Others in Parliament, however, have an agenda, and really are getting on with it. The right of the Coalition has a very clear agenda: amend section 18C of the Racial Discrimination Act, water down the government’s superannuation tax changes, resist the will of the electorate on same-sex marriage and, in general, cause chaos for Malcolm Turnbull.

The joke in the Abbott years used to be that the only renewable energy source the Coalition approved of was Greg Hunt getting rolled in cabinet — a political perpetual motion machine that would produce endless power. Malcolm Turnbull is now taking on the same hapless air of a man faced with conservative forces who loathe both him and his beliefs and who take delight in defeating him.

[Back to school: can Turnbull prevent a lurch to the right?]

Having accepted that a same-sex marriage plebiscite — something he’d previously derided — was one of the many prices he’d have to pay for the prime ministership, Turnbull has discovered this particular deal with the devil keeps getting worse, because the right wants taxpayer funding for the opposition case — it couldn’t care less about the pro case — and lots of it. That this makes it all the more likely that Labor will vote down the plebiscite legislation. You could tell yesterday which way Turnbull knew the issue was running for the right, with his emphasis on a “fair” process in answers to Labor’s questions. Quite what’s fair about providing taxpayer dollars to hate groups to promote entirely baseless and repeatedly debunked smears of same-sex couples isn’t clear; for that matter, it’s not clear what’s fair about singling out one group in the community for an electoral veto on their basic rights, either, but there it is. That a bizarre “citizens’ and MPs’ assembly” has been tacked onto the funding process to give it some vague legitimacy is the sort of carefully crafted half-arsery that the Turnbull government seems to specialise in.

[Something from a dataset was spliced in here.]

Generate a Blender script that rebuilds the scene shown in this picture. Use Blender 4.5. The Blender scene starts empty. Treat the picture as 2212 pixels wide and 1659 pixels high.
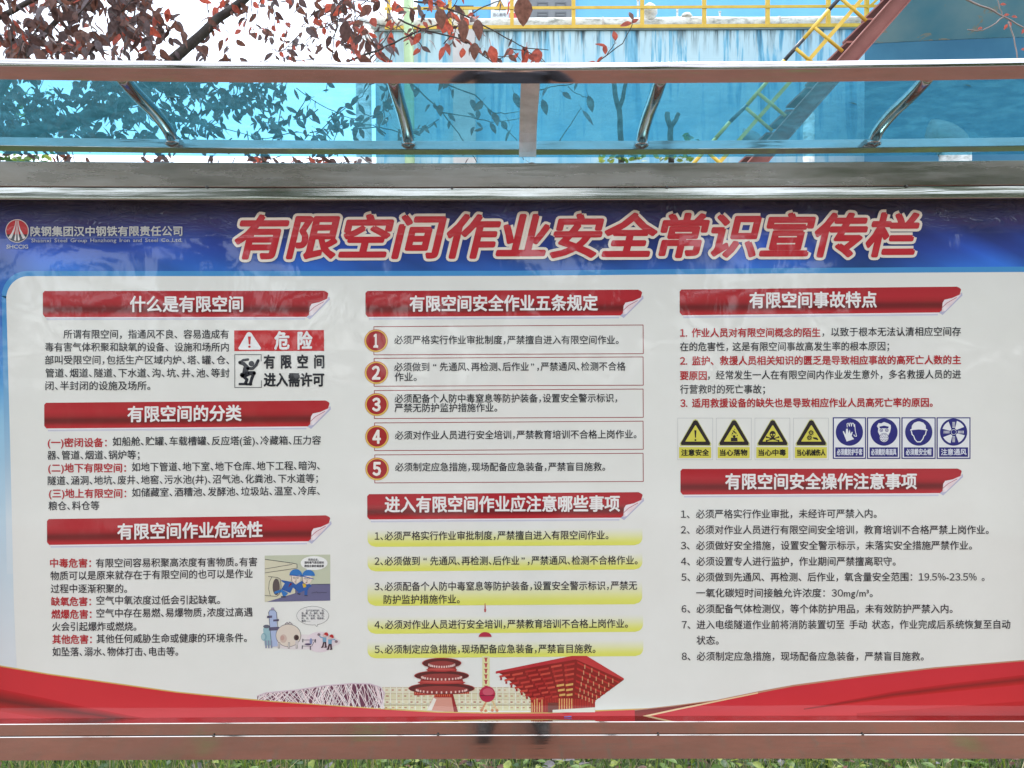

As with the superannuation issue, the right is ready to jettison principles allegedly dear to their hearts on this issue. The urgent task of budget repair and the need for fiscal discipline — shibboleths of the right in normal times — are dispensed with to defend high-income earners and lose billions in tax revenue on superannuation tax concessions. And not merely is the Right eager to waste $160 million on a plebiscite, it wants another $20 million wasted on advertising for it — bearing in mind most of the opponents of same sex marriage are religious organisations that pay no tax.

And yet again it confirms what is widely believed — that Turnbull’s entire prime ministership is mortgaged to a minority of reactionaries who exert a grotesquely disproportionate influence over public policy. If Turnbull is struggling for an agenda, they aren’t. They know exactly what they want and are pushing their enemy to deliver it for them. It all leaves Malcolm Turnbull, a strong supporter of basic rights for LGBTI Australians for decades, as the last key obstacle to same-sex marriage in Australia. Deep down, that surely must hurt him.